L'œil est un organe sexuel
Orphée, Pluton, Térée : l'avidité, le désordre.
Tout poète, c'est-à-dire tout chamane, tout magicien qu'il soit, Orphée ne parvient pas à retirer des enfers la beauté qui lui a été ravie. Son échec se manifeste par un retour en arrière, un regard qui va de la lumière sur quoi il aurait dû rester fixé, vers l'obscurité où est encore prise Eurydice, parmi les ombres, ombre elle-même qu'il ne doit pas revoir. Mais Orphée ne peut contenir l'impérieux besoin de la posséder à nouveau ne serait-ce que des yeux. Le mythe raconte, de façon disjointe, la fin d'Orphée, déchiqueté par les bacchantes dont le motif de la fureur est laissé vague par les innombrables versions.

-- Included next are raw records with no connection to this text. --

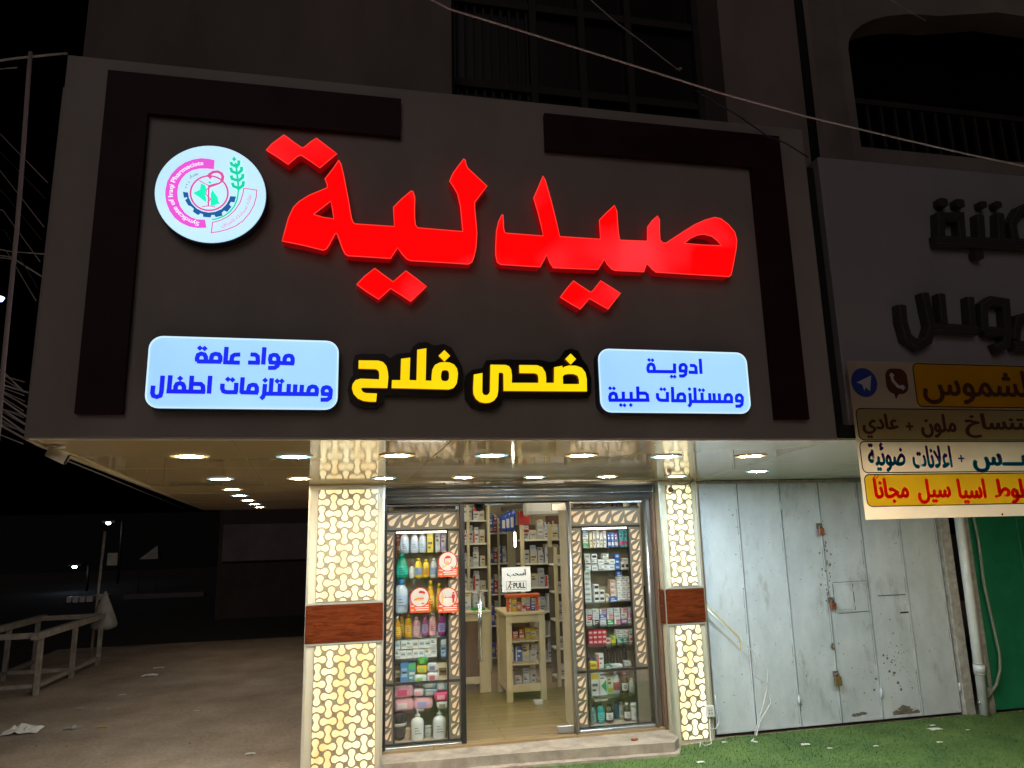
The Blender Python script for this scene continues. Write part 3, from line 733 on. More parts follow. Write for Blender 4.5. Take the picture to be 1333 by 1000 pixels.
st = [cr(S2, (1112, 276), (1048, 279), (1022, 295), (1014, 330), (1016, 366)), cr(S2, (1107, 369), (918, 363)), cr(S2, (957, 189), (941, 382)),
      cr(S2, (898, 358), (622, 354)), cr(S2, (885, 360), (886, 305), (870, 275), (830, 268), (797, 280), (785, 310), (783, 355)),
      cr(S2, (628, 356), (622, 320), (636, 280), (670, 266), (706, 276), (722, 305), (724, 355)),
      cr(S3, (97, 276), (155, 278), (178, 300), (182, 368)), cr(S3, (69, 367), (204, 370)), cr(S3, (255, 193), (241, 390)),
      cr(S3, (412, 372), (412, 312), (392, 284), (358, 280), (328, 292), (319, 330), (326, 366), (412, 372)), cr(S3, (412, 370), (402, 405), (370, 427), (296, 428)),
      cr(S3, (591, 378), (405, 371)), cr(S3, (573, 380), (574, 322), (560, 295), (530, 288), (498, 296), (484, 322), (482, 372)),
      cr(S3, (1003, 720), (1005, 680), (985, 652), (955, 645), (925, 655), (913, 685), (918, 722), (1003, 728)), cr(S3, (1003, 715), (996, 765), (965, 787), (889, 788)),
      cr(S3, (846, 724), (847, 665), (828, 642), (795, 637), (765, 650), (753, 680), (750, 722)), cr(S3, (865, 725), (238, 719)),
      cr(S3, (680, 618), (672, 722)), cr(S3, (605, 614), (598, 720)), cr(S3, (532, 609), (525, 718)), cr(S3, (432, 603), (425, 716)),
      cr(S3, (337, 543), (325, 716)), cr(S3, (262, 609), (252, 720), (240, 755), (212, 778)),
      cr(S3, (185, 708), (-16, 703)), cr(S3, (168, 710), (169, 650), (152, 622), (120, 618), (88, 630), (76, 660), (73, 706)), cr(S3, (10, 533), (-5, 712)),
      cr(S2, (912, 605), (908, 660), (922, 692), (955, 702), (1082, 703)), cr(S2, (1068, 595), (1062, 704)),
      cr(S2, (772, 516), (757, 719)), cr(S2, (716, 698), (276, 692)), cr(S2, (565, 515), (552, 696)), cr(S2, (578, 608), (665, 610), (688, 632), (694, 696)),
      cr(S2, (378, 692), (380, 640), (396, 610), (430, 600), (460, 610), (475, 640), (475, 694)), cr(S2, (322, 510), (305, 692)),
      cr(S2, (235, 514), (220, 700), (207, 742), (168, 756), (130, 744), (118, 710), (128, 627))]
dt = cr(S2, (655, 203), (709, 208), (972, 556), (1024, 562), (432, 546)) + cr(S3, (400, 577), (452, 577), (263, 567))
b1 = lightbox('left pale blue light box with two lines of blue Arabic print', [(194.2, 436.4), (441.3, 444.7), (439.2, 534.5), (188.2, 530.4)], st, dt, 0.0185, 0.0125)
st = [cr(S7, (412, 222), (424, 419)), cr(S7, (278, 309), (335, 312), (355, 332), (360, 402)), cr(S7, (262, 398), (382, 402)),
      cr(S7, (228, 380), (230, 325), (210, 300), (185, 297), (160, 308), (149, 340), (155, 380), (228, 385)), cr(S7, (228, 375), (222, 425), (195, 447), (138, 447)),
      cr(S7, (78, 284), (79, 392)), cr(S7, (99, 392), (-275, 388)), cr(S6, (735, 390), (731, 345), (742, 305), (772, 291), (802, 303), (815, 340), (815, 390)),
      cr(S7, (960, 770), (960, 725), (940, 697), (915, 691), (890, 703), (881, 735), (886, 770), (960, 777)), cr(S7, (960, 765), (955, 815), (928, 840), (870, 840)),
      cr(S7, (820, 782), (818, 720), (800, 693), (768, 690), (743, 703), (736, 735), (735, 780)), cr(S7, (840, 782), (268, 779)),
      cr(S7, (658, 673), (665, 778)), cr(S7, (590, 671), (597, 778)), cr(S7, (535, 669), (541, 778)), cr(S7, (435, 663), (440, 776)), cr(S7, (342, 597), (350, 778)),
      cr(S7, (278, 669), (287, 780), (285, 815), (260, 845)), cr(S7, (230, 770), (34, 768)), cr(S7, (210, 772), (209, 708), (190, 682), (157, 680), (128, 695), (122, 730), (120, 770)), cr(S7, (50, 588), (56, 770)),
      cr(S6, (854, 669), (858, 730), (878, 757), (915, 764), (1008, 765)), cr(S6, (985, 654), (986, 766)),
      cr(S6, (752, 762), (222, 762)), cr(S6, (598, 583), (603, 763)), cr(S6, (618, 671), (695, 671), (722, 692), (730, 763)),
      cr(S6, (512, 653), (516, 762)), cr(S6, (410, 651), (413, 762)), cr(S6, (240, 764), (236, 720), (248, 683), (280, 669), (312, 681), (323, 715), (326, 762))]
dt = cr(S6, (748, 238), (792, 241), (905, 618), (948, 620), (510, 825), (380, 825), (428, 828), (240, 606), (290, 608)) + cr(S7, (40, 455), (80, 456), (405, 630), (452, 632), (273, 617))
b2 = lightbox('right pale blue light box with shorter two lines of blue Arabic print', [(778.5, 454.8), (971.5, 458.3), (977.8, 538.8), (781.8, 536.8)], st, dt, 0.0165, 0.0105)

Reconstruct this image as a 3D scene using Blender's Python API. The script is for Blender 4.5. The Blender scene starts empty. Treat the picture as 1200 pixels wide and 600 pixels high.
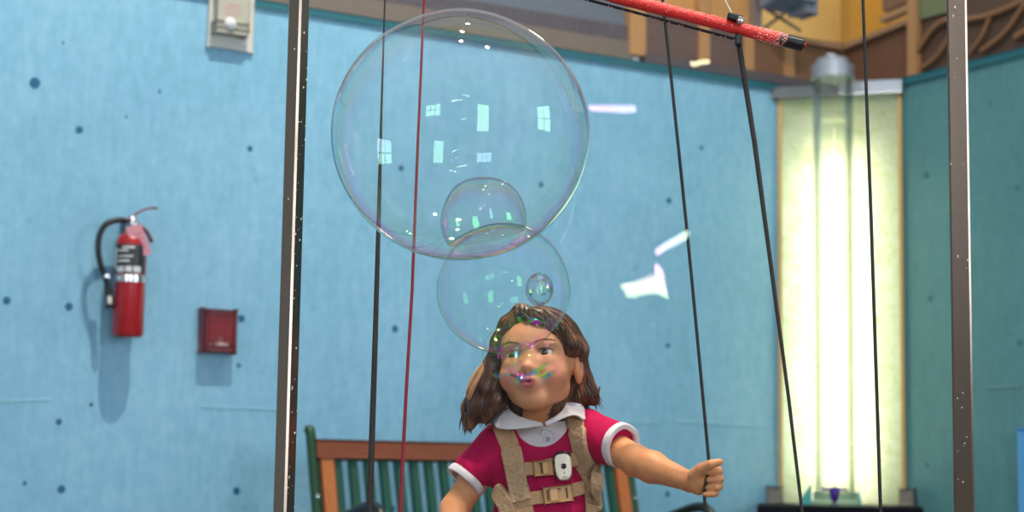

Proserpine, la fille de Cérès, déesse des moissons, de la terre porteuse de fruits et d'abondance, cueille des fleurs, jeune vierge à l'écart de ses compagnes. Ovide raconte qu'à la suite d'un complot ourdi par Vénus, Pluton la voit, l'aime et la ravit dans un même mouvement, dans une même phrase qui fait dépendre le désir et le rapt du verbe voir : "Simul visa est, dilectaque raptaque." Voilà comment la jeune déesse a été enlevée par le dieu le plus terrible, celui du monde obscur des morts. Et Cérès, quand elle apprend la perte de sa fille, entre dans une fureur telle que la terre en est rendue stérile, le temps que Cérès négocie avec Jupiter le retour au jour, ne serait-ce que partiel, de la jeune reine des enfers.
Terrible, c'est ce que devient Térée à la vue de Philomèle, la jeune sœur de son épouse Procné, qu'il vient chercher dans le royaume de son père pour la conduire en visite auprès de sa sœur qui a demandé sa présence. Au moment où il voit la jeune fille, le prince thrace prend feu, dit Ovide. Il la ramène, comme prévu, dans son propre royaume mais, au lieu de la conduire auprès de sa sœur, il l'enferme dans une cabane et non seulement la viole mais lui coupe la langue, ce qui va transformer Procné en furie lorsqu'elle finit par apprendre l'acte monstrueux. Elle fait consommer son propre fils à son époux et fait ainsi revenir le puissant prince à l'état archaïque d'un être vivant dans lequel le rapport au monde tient à l'ingestion et à la déjection.
Les bacchantes déchiquetant Orphée, Cérès gelant la terre, Procné tuant et cuisinant son fils comme le fit une autre héroïne mythique, Médée, cette fureur féminine, traverse les contes et je remarque que le récit mythologique relie des images, elles forment son vocabulaire, réduit à quelques motifs qui joueront un rôle dans la composition qu'est un mythe, composition dont la grammaire, tout aussi rudimentaire, repose essentiellement sur la conjonction : le récit mythologique joint entre elles ces images comme des propositions. C'est une pensée. Une pensée anxieuse de l'ordre et de l'équilibre des puissances. L'avidité du regard y est associée à l'avidité sexuelle, et cette avidité provoque le pire danger pour l'équilibre du monde : le désordre. Une liaison est établie entre l'avidité incontrôlable et la dévoration de sa propre descendance. Il s'agit apparemment de punir Térée, mais au-delà de cette logique explicative, l'effroyable repas met en scène, par la conjonction entre l'avidité de Térée, la fureur de Procné et la dévoration du fils par le père, une relation au monde : le désordre.
Le mythe n'appartient pas à la raison logique, il met en œuvre une circulation de motifs, au sens de mobiles, d'origines du mouvement, comme au sens musical de thèmes qui reviennent. Je vois dans cette composition le berceau de toute littérature. Et la puissance du mythe est de mettre en scène, dans un récit, le tremblement de terreur et la fascination.